1911-1913 : 2e transformation du théâtre

En 1909, l’acquisition d’un terrain voisin permet d’envisager un nouvel agrandissement. Les travaux débutent en 1911. Il était temps car le gouverneur du Reichsland d’Alsace-Lorraine menaçait de fermer le théâtre si des travaux n’étaient pas entrepris pour en améliorer la sécurité !

C’est durant cette période que le théâtre acquiert la physionomie que nous lui connaissons actuellement, avec notamment l’adjonction d’une élégante avancée sur arcades.

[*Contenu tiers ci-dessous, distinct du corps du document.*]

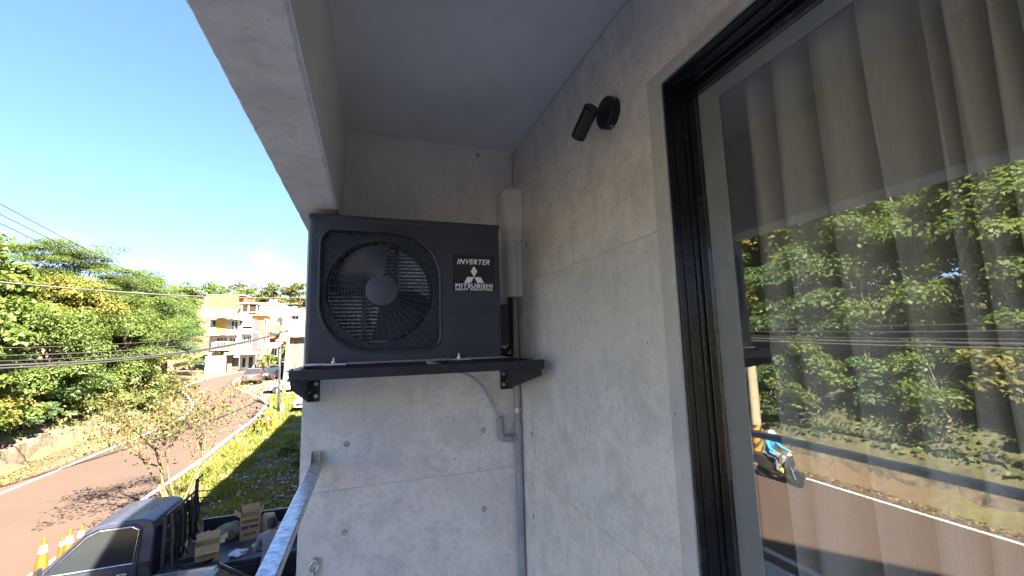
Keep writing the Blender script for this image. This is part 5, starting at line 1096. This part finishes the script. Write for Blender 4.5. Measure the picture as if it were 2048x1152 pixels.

A l’intérieur, tout est plus vaste :

  • l’accès à l’orchestre ne se fait plus devant mais sur les côtés,
  • la surface du foyer a doublé, les couloirs ont été élargis, la salle modifiée comporte des places supplémentaires – il y en a maintenant près de 1000.
    Parallèlement, un renforcement des éléments porteurs (en béton armé) a été opéré.
  • Au niveau du 2e balcon, un nouveau passage surplombe le foyer et permet d’y admirer l’animation lors des entractes.
  • Le 3e balcon s’est enrichi de nombreuses places supplémentaires, les moins chères et donc fort utiles dans une ville qui compte de nombreux ouvriers. Un foyer spacieux s’offre à ses spectateurs.
  • le théâtre brille avec ses décors dorés à la feuille, un nouveau luminaire en bronze et en cristal, des plafonds ornés de stuc et des murs recouverts de tissu tendu.

Dans les coulisses, on compte de nouvelles loges pour les artistes, de nouveaux espaces de répétition, un espace de stockage pour les décors et un autre pour les costumes.

1976-1988 : modernisation

De nombreux travaux d’entretien, de modernisation et d’embellissement ont suivi. La dernière grande campagne de modernisation s’effectue entre 1976 et 1988. Parmi les modifications, la création d’une passerelle reliant le théâtre au centre chorégraphique. Ce dernier  s’est habillé d’un manteau métallique perforé tout
doré reprenant des danseurs en mouvement en 2015.